(Entries with scene source code)
+---+

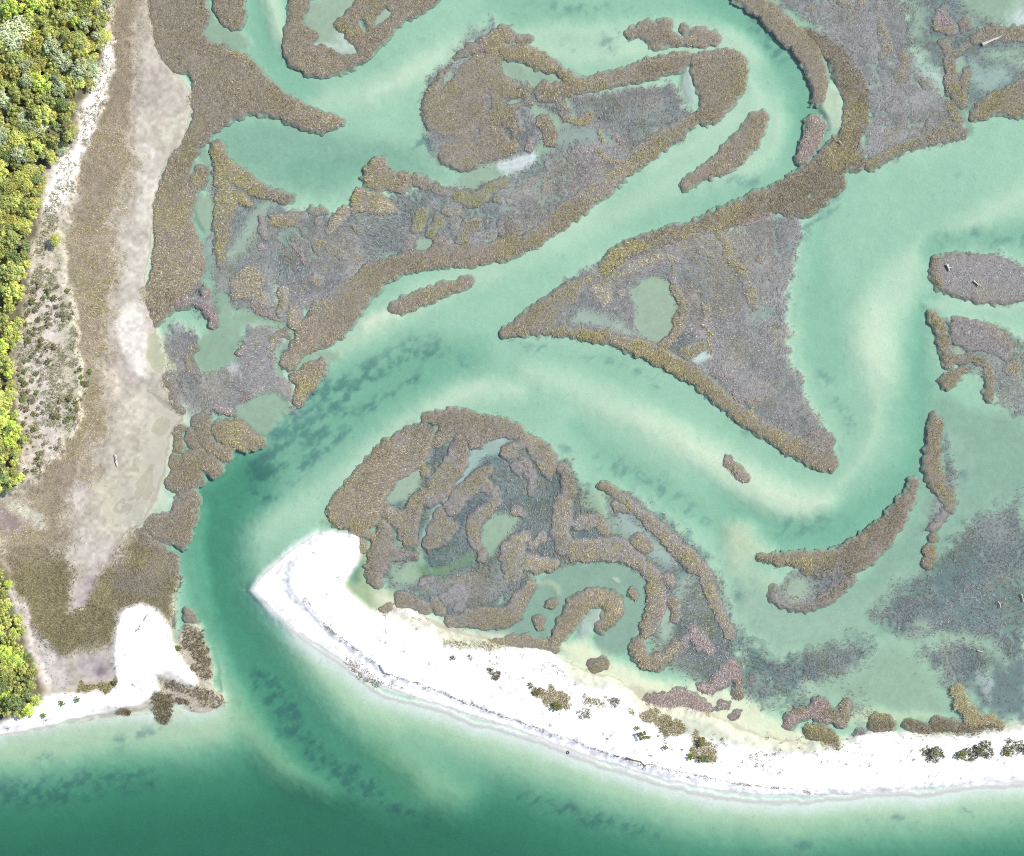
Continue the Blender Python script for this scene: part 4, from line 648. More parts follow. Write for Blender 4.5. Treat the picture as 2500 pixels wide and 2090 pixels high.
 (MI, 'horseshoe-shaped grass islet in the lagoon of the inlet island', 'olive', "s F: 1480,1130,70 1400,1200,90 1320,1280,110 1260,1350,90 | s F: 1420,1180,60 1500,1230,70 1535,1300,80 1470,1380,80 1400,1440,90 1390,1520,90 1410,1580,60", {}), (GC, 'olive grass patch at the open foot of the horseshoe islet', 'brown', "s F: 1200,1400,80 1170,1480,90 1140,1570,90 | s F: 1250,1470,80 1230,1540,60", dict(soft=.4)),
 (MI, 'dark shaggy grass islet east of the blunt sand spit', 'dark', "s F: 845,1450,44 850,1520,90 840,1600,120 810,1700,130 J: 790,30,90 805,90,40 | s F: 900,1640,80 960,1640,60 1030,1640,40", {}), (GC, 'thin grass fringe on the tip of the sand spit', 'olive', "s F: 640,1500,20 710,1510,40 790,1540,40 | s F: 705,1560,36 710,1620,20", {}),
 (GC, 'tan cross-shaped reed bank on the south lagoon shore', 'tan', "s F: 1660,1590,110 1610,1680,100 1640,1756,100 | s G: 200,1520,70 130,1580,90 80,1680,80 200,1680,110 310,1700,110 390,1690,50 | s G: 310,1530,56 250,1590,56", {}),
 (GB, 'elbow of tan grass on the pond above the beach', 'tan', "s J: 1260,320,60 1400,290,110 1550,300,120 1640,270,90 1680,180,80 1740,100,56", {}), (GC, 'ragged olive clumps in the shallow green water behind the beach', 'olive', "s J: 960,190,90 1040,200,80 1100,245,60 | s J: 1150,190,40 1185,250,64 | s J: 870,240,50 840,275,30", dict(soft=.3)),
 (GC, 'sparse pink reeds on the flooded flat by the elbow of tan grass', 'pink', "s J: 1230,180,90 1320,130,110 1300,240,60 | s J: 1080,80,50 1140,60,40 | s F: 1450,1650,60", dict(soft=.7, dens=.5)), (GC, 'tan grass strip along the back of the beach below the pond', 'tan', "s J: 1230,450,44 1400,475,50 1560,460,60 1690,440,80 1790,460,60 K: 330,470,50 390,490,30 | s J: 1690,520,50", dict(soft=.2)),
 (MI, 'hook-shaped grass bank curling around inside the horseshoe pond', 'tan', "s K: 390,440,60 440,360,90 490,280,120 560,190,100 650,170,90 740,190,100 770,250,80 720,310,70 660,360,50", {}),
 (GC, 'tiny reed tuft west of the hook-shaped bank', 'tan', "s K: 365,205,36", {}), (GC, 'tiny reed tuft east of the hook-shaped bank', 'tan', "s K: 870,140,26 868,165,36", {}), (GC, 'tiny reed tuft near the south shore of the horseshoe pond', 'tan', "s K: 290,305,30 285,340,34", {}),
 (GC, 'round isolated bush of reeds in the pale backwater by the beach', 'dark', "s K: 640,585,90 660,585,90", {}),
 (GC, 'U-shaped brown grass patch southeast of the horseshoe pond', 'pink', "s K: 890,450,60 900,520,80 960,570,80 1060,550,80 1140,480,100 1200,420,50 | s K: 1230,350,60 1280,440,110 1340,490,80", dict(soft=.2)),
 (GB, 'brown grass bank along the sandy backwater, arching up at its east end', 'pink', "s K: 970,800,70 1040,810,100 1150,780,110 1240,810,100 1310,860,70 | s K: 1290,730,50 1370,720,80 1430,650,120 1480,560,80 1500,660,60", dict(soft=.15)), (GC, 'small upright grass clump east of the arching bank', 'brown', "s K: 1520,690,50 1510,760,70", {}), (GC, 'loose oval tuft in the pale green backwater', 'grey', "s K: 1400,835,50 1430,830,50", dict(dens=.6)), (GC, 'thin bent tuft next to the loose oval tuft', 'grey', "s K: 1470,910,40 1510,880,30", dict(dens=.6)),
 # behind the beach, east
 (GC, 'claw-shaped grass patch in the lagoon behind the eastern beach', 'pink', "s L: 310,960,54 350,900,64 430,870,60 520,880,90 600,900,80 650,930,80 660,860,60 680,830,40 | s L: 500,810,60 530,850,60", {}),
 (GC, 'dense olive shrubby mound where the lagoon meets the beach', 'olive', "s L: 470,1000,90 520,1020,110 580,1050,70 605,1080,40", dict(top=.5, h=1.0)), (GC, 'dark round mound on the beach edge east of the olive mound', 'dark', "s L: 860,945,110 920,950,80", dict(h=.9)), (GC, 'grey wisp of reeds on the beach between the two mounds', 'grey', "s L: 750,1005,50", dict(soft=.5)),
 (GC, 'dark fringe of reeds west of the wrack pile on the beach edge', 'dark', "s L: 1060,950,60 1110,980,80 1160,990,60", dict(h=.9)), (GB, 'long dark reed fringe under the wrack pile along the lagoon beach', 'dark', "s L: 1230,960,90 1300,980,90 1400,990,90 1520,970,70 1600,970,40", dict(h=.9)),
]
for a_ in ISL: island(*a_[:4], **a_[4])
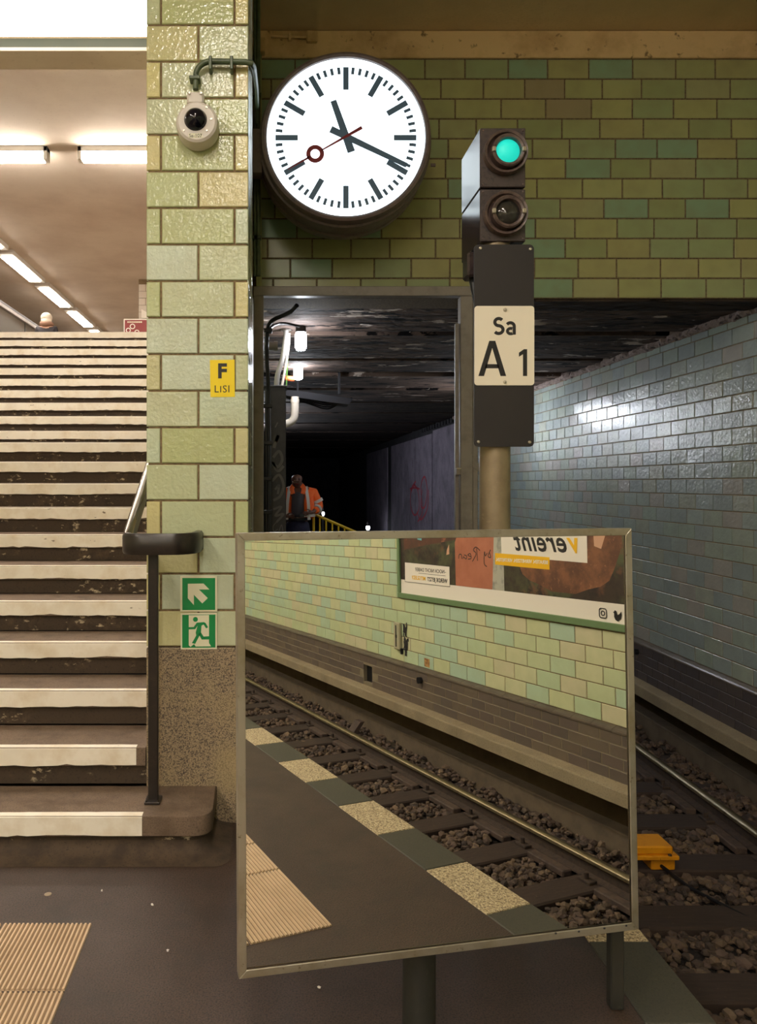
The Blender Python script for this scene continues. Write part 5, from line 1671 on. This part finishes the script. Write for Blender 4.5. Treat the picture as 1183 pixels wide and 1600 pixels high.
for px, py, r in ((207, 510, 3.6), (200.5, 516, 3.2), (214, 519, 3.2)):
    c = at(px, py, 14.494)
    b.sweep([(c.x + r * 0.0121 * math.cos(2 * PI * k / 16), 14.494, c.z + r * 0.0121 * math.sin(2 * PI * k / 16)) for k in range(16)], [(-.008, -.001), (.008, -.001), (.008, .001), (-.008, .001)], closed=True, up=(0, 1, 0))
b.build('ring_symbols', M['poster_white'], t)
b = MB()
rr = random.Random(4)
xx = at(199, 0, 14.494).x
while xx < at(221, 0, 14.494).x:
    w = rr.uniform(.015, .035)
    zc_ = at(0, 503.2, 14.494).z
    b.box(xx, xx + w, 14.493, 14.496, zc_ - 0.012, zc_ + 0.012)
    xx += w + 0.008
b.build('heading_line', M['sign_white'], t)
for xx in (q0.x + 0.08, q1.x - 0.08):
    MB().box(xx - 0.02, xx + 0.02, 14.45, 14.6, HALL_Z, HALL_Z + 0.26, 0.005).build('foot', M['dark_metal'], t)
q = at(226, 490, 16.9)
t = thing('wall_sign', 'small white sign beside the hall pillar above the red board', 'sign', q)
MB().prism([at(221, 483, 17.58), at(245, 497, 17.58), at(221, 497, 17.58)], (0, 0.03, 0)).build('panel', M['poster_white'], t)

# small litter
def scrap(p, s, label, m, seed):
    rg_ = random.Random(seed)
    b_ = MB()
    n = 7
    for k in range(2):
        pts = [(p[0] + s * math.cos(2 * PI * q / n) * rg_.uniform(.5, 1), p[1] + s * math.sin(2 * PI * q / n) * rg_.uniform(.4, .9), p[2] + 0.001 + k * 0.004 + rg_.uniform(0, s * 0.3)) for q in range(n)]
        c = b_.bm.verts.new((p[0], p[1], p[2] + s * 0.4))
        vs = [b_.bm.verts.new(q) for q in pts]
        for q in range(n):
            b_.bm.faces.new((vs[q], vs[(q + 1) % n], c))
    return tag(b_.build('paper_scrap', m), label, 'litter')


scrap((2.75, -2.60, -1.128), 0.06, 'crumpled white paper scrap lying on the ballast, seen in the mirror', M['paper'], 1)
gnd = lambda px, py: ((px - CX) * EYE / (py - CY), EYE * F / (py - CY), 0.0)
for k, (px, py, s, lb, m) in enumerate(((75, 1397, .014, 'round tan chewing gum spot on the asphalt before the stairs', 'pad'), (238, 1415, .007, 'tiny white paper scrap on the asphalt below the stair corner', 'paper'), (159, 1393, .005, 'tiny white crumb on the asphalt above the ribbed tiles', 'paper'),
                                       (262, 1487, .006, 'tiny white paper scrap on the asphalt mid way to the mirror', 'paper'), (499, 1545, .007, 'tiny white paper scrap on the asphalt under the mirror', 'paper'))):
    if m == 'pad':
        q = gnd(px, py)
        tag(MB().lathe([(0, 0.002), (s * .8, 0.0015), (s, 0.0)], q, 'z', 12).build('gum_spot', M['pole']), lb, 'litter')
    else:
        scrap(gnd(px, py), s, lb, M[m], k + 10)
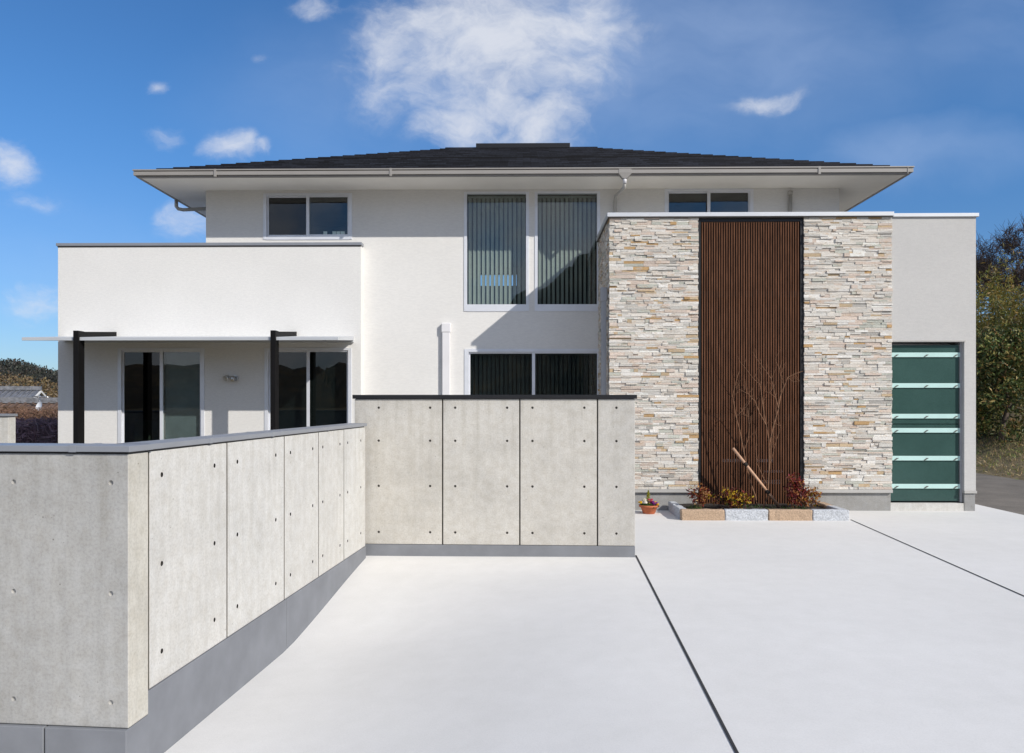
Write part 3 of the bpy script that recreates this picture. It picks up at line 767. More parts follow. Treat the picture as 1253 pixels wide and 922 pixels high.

+---+

Using the entries above, find all lines with "high". Copy them.

» **RESULT OF THIS TASK**
Continue the Blender Python script for this scene: part 4, from line 648. More parts follow. Write for Blender 4.5. Treat the picture as 2500 pixels wide and 2090 pixels high.
The Blender Python script for this scene continues. Write part 5, from line 1671 on. This part finishes the script. Write for Blender 4.5. Treat the picture as 1183 pixels wide and 1600 pixels high.
Write part 3 of the bpy script that recreates this picture. It picks up at line 767. More parts follow. Treat the picture as 1253 pixels wide and 922 pixels high.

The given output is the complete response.